A DIFFERENT WAY TO THINK ABOUT IT

For context, here’s how I tend to approach it.

Treat OC-6 and OC-1 as two different sports.

During OC-6 season, do very little OC-1. During the OC-1 season, don’t train OC-6 or jump in random off-season races ‘just for fun’.

Not because one is more important than the other, but because each craft requires focus. Trying to develop both at the same time often means neither one gets the focused attention it needs.

OC-1 in particular takes years of consistently chipping away at the details:

  • Balance
  • Ama control
  • Stroke efficiency (technique)
  • Learning how to paddle in different conditions
  • The ability to raise your heart rate and do hard intervals

Those things develop over time through repetition and experience.

WHAT THIS REALLY COMES DOWN TO

You are capable of being much faster on your OC-1 than you think you are, and nearly everything mentioned above can be improved. 

Not with a complete overhaul. But with better clarity, attention to details and focus.

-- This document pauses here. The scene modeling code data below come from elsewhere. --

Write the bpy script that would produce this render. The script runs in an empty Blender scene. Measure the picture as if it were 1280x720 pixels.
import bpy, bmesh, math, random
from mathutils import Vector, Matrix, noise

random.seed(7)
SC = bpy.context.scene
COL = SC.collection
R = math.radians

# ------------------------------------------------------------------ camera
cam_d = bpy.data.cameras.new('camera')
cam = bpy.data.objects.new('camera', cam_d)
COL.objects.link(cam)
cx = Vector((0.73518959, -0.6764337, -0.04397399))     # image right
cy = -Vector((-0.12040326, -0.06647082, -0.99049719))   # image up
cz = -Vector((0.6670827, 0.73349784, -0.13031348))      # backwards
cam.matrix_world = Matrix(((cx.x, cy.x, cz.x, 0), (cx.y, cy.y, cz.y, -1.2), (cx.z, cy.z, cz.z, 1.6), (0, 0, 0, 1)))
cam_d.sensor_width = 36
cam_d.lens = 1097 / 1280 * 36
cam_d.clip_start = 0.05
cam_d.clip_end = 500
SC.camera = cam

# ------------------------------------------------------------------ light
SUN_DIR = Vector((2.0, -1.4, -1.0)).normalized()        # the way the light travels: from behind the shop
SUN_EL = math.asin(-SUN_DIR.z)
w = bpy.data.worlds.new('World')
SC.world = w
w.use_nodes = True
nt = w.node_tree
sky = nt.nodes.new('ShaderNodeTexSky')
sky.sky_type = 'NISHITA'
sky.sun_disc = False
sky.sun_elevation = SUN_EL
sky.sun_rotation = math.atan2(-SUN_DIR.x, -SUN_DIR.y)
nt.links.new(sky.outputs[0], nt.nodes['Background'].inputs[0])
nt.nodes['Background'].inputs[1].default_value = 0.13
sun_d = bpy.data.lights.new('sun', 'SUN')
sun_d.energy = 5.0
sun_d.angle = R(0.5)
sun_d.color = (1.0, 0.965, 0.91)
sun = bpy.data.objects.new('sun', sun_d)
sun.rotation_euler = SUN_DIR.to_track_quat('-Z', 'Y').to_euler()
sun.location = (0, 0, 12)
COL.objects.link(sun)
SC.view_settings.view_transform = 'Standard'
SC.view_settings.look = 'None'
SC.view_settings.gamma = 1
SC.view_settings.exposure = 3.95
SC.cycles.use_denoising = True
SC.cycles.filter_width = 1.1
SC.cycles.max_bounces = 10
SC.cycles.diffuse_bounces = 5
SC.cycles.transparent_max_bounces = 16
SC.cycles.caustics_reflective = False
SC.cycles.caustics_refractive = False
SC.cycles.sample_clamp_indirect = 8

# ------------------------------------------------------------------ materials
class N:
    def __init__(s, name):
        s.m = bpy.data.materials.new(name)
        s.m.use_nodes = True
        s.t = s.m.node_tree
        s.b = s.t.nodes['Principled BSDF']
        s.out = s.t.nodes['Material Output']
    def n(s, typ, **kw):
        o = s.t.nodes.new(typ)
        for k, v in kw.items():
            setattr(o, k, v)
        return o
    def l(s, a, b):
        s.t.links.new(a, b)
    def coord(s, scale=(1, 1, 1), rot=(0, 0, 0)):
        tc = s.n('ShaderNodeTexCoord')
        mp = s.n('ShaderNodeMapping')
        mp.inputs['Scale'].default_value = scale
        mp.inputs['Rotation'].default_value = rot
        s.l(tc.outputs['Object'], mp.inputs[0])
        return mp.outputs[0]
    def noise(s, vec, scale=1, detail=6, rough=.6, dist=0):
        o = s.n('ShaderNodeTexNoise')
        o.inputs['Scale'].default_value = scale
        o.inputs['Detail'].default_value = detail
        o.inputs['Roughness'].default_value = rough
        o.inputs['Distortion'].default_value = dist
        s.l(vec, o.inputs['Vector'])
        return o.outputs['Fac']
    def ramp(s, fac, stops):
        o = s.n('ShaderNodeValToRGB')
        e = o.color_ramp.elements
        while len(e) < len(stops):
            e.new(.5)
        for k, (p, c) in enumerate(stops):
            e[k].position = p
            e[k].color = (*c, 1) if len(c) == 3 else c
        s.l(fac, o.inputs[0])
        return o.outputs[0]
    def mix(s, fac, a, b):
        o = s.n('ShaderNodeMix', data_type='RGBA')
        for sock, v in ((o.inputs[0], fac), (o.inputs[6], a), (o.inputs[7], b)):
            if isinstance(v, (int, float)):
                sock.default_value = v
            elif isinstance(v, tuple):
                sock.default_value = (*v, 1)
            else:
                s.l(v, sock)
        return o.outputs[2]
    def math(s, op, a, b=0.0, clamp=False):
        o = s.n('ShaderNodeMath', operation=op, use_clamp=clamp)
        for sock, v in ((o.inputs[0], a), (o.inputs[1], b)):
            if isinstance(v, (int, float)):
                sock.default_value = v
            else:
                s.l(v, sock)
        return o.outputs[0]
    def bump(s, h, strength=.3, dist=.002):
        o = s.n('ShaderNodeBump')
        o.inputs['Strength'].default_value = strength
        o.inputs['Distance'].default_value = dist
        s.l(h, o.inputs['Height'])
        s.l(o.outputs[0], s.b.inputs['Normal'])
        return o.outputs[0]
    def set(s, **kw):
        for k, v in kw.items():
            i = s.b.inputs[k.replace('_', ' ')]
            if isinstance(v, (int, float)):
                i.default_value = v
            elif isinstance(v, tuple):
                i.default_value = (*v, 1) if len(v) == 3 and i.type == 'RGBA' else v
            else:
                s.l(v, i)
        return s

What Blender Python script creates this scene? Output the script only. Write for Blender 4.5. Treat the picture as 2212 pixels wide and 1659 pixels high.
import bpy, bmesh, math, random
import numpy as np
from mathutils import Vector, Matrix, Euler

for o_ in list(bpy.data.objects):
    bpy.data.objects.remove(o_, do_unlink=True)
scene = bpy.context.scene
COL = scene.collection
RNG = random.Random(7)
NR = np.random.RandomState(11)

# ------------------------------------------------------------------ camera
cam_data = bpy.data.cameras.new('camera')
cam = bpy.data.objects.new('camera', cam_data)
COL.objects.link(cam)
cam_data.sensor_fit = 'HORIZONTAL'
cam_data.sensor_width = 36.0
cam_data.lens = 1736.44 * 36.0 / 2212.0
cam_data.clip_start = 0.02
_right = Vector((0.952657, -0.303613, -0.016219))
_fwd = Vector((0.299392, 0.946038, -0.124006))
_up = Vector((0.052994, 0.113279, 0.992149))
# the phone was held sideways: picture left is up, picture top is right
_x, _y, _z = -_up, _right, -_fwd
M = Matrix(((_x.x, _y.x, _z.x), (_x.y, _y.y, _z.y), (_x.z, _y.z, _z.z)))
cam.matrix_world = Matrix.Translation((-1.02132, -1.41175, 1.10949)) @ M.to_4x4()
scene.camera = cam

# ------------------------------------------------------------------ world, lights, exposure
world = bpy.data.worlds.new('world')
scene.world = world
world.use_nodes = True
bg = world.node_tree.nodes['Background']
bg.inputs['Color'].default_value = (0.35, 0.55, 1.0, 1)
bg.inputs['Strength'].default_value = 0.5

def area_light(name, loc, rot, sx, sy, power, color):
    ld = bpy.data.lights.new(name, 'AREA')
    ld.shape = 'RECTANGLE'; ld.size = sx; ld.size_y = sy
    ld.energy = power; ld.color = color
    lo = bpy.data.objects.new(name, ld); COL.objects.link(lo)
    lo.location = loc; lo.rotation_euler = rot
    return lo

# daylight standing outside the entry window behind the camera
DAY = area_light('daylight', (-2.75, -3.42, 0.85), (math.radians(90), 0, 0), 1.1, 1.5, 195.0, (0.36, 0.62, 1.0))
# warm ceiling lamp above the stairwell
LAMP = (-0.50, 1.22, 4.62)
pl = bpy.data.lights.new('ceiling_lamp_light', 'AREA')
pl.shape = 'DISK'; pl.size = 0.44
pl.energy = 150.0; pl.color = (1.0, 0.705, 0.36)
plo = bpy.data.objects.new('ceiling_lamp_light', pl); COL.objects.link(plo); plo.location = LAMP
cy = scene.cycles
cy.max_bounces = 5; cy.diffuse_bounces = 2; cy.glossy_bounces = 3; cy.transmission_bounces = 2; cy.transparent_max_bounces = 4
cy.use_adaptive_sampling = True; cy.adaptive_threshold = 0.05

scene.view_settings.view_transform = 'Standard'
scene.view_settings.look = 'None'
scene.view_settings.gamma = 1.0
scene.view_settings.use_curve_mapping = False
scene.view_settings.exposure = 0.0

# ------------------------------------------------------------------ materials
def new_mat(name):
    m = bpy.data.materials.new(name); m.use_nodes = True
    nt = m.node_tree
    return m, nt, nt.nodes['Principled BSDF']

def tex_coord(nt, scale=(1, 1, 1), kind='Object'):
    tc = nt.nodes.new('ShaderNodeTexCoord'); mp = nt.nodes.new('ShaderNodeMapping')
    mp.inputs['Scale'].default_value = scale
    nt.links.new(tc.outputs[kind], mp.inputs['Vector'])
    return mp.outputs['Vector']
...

My coaching job is usually to help paddlers define a few key things to help get them on the right path:

  • What the goal actually is and how long they have to prepare
  • What conditions they’re preparing for
  • How much time they realistically have available to train
  • What benchmarks they’re currently working from
  • What are the areas they need to develop to get faster; Technique? Skill? Conditioning?

Once those pieces are clear, small refinements start to make a difference.

Spending time intentionally developing stroke technique, balance, and water skills. Gradually aligning training with what the sport actually demands — strength, speed, and power. Building consistency in OC-1.

You don’t have to get everything perfectly right. You just have to be willing to refine and adjust your training. 

Over time those small adjustments accumulate and results reflect it.

So it’s worth asking yourself honestly:

Are you comparing your results to other paddlers without comparing the input that got them there?

Because to get the results you want, the way you spend your time has to be aligned with what it takes to build speed in an OC-1.